Localization method for rock acoustic emission sources based on single sensor data and SVR-GBR machine learning models

•Developed a SVR-GBR machine learning localization model for rock fracture sources based on acoustic emission technology.•Proposed a method for rock fracture source localization using a single acoustic emission sensor.•Identified the optimal number and combination of acoustic emission parameters for rock fracture source localization using this method. In response to the challenges posed by traditional acoustic emission localization models, which typically rely on velocity and arrival time parameters and require signals from multiple sensors, this study introduces a novel approach. Leveraging machine learning techniques, a rock fracture source localization model termed SVR-GBR is proposed, utilizing basic parameters from a single acoustic emission sensor. The model’s efficacy is validated through both lead break experiments and real rock fracture localization experiments.
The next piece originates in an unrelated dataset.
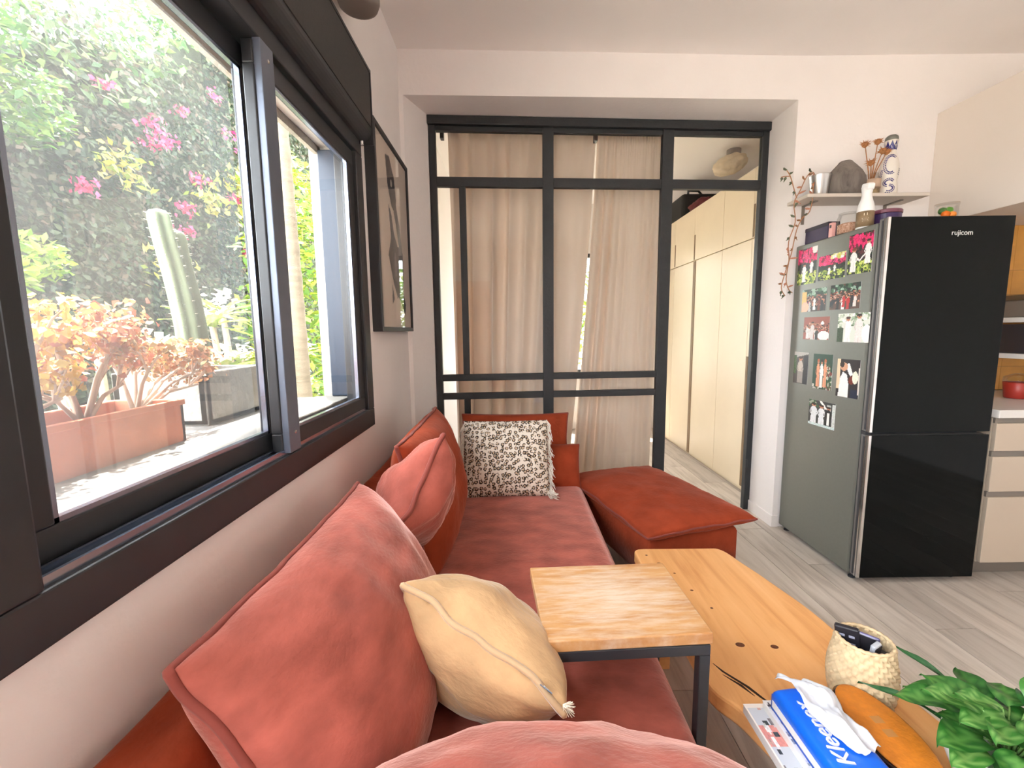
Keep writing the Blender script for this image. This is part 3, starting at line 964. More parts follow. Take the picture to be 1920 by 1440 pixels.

Notably, this method circumvents the need to account for velocity, time synchronization, and arrival time differences, thereby simplifying signal processing and analysis. It relies solely on signals received by a single acoustic emission sensor to predict the location of rock fracture sources based on fundamental parameters. Experimental results from lead break and real fracture tests demonstrate the model’s high precision in localization, with stable positioning errors. In lead break experiments, the positioning errors for both the acoustic emission source plane and space were 1.28 mm and 6.9 mm, respectively, markedly lower than those of the employed acoustic emission equipment. Furthermore, in real granite fracture experiments, the predicted acoustic emission localization points closely matched the actual fracture areas of the rock. Additionally, it was found that for plane localization of acoustic emission sources, the optimal parameter combination comprised energy, rise time, and amplitude, while for spatial localization, the most effective combination included energy, absolute energy, count, rise time, and amplitude parameters.